South Korea's president called Tuesday for an investigation into deepfake porn after media reports that Telegram chatrooms were sharing explicit images of minors at schools and universities sparked public outrage.
South Korea has the world's fastest average internet speeds but activists say it also has an acute epidemic of digital sex crimes, including spycams and revenge porn, with inadequate legislation to punish offenders.
A South Korean broadcaster reported last week that students at a university were running an illegal Telegram chatroom, sharing deepfake pornographic material of female colleagues, one of a slew of high-profile cases that has triggered public anger.

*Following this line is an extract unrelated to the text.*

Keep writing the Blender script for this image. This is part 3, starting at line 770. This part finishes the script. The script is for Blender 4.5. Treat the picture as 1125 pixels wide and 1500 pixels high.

"Recently, deepfake videos targeting unspecified individuals have been rapidly spreading through social media," President Yoon Suk Yeol told a cabinet meeting, according to his office.
"Many victims are minors, and most perpetrators have also been identified as teenagers," he said.
Yoon called for authorities to "thoroughly investigate and address these digital sex crimes to eradicate them completely".
Perpetrators reportedly used social media platforms such as Instagram to save or screen-capture photos of victims, which were then used to create deepfake pornographic materials.
"The biggest issue with online sexual abuse is that their deletion is extremely difficult. Victims often suffer without even being aware of it," Bae Bok-joo, a women's rights activist and a former member of the minor Justice Party, told AFP.
"I don't believe this government, which dismisses structural gender discrimination as mere 'personal disputes', can effectively address these issues."
Yoon won office in 2022 in part on a campaign pledge to abolish the Ministry of Gender Equality, which his supporters said was an obsolete backwater of "radical feminism".
Before being elected to the top office, Yoon also claimed South Korean women did not suffer from "systemic gender discrimination", despite evidence to the contrary on the gender wage gap and female workforce participation.
The government needs to declare a "national emergency" over deepfake porn, said Park Ji-hyun, a women's rights activist and former interim leader of the main opposition Democratic Party.
"Deepfake sexual abuse materials can be created in just one minute, and anyone can enter the chatroom without any verification process," she wrote on social media platform X.
"Such incidents are occurring in middle schools, high schools, and universities across the country," Park said, alleging there were hundreds of thousands of perpetrators of such abuse.
South Korea has successfully prosecuted perpetrators of online abuse.
The mastermind of a notorious online sex abuse ring, which lured and blackmailed at least 74 women, including teenagers, into sending degrading sexual imagery of themselves, was jailed for 42 years in jail in 2021.